DDRdistribution🔒 Non-bypassable

Distribution Decoupling Rider

Duke Energy Ohio

Current Rate

0.3000¢/kWh

PUCO Case

08-920-EL-SSO

Est. 2009

Reconciles the difference between allowed and actual distribution revenues. Being phased out in 2026.

📜 History & Background

Duke Energy Ohio's Distribution Decoupling Rider (DDR) was designed to decouple the utility's distribution revenue from the volume of electricity sold. Traditional utility rate structures create a perverse incentive: utilities earn more revenue when customers consume more electricity, discouraging them from aggressively promoting conservation. Revenue decoupling breaks this link — the DDR reconciles the difference between Duke's approved distribution revenue requirement and its actual distribution revenue. In years when customers conserve more than projected, the DDR adds a surcharge to make Duke whole; in years when consumption is higher than projected, the DDR provides a credit to customers.
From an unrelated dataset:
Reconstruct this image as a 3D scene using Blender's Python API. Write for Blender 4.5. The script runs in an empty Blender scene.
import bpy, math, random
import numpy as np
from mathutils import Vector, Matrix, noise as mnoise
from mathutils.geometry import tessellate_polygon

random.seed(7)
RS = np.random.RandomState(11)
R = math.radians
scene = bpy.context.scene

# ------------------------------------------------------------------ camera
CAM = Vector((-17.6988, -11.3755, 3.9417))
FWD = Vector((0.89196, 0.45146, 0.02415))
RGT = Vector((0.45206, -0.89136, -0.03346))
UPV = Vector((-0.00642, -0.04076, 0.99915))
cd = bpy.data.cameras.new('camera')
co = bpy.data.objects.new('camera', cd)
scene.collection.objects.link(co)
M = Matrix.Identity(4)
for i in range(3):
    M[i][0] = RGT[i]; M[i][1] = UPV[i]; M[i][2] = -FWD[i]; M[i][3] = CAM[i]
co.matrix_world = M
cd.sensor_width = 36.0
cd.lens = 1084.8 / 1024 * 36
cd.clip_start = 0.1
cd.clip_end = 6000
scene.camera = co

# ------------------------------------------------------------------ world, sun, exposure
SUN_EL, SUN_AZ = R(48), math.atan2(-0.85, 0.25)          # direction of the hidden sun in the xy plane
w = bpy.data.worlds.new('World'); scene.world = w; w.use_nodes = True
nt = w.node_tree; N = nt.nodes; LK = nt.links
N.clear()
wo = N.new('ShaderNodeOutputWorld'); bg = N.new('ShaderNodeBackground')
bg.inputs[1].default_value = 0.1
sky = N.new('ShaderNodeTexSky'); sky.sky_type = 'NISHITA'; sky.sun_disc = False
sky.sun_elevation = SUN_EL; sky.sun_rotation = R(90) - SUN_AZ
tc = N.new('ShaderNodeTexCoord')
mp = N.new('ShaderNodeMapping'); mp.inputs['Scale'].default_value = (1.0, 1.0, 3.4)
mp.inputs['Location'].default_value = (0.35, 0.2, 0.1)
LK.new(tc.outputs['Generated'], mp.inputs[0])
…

As Duke Energy Ohio's 2026 rate case proceedings have wound down, the DDR is being phased out.

⚙️ How It Works

The DDR rate can be positive or negative depending on annual reconciliation. It is a small per-kWh charge (currently approximately 0.3¢/kWh) that adjusts based on whether actual distribution revenues are above or below the approved level.

🔒 If You Switch Suppliers

Non-bypassable — distribution revenue decoupling applies to all customers on the distribution system.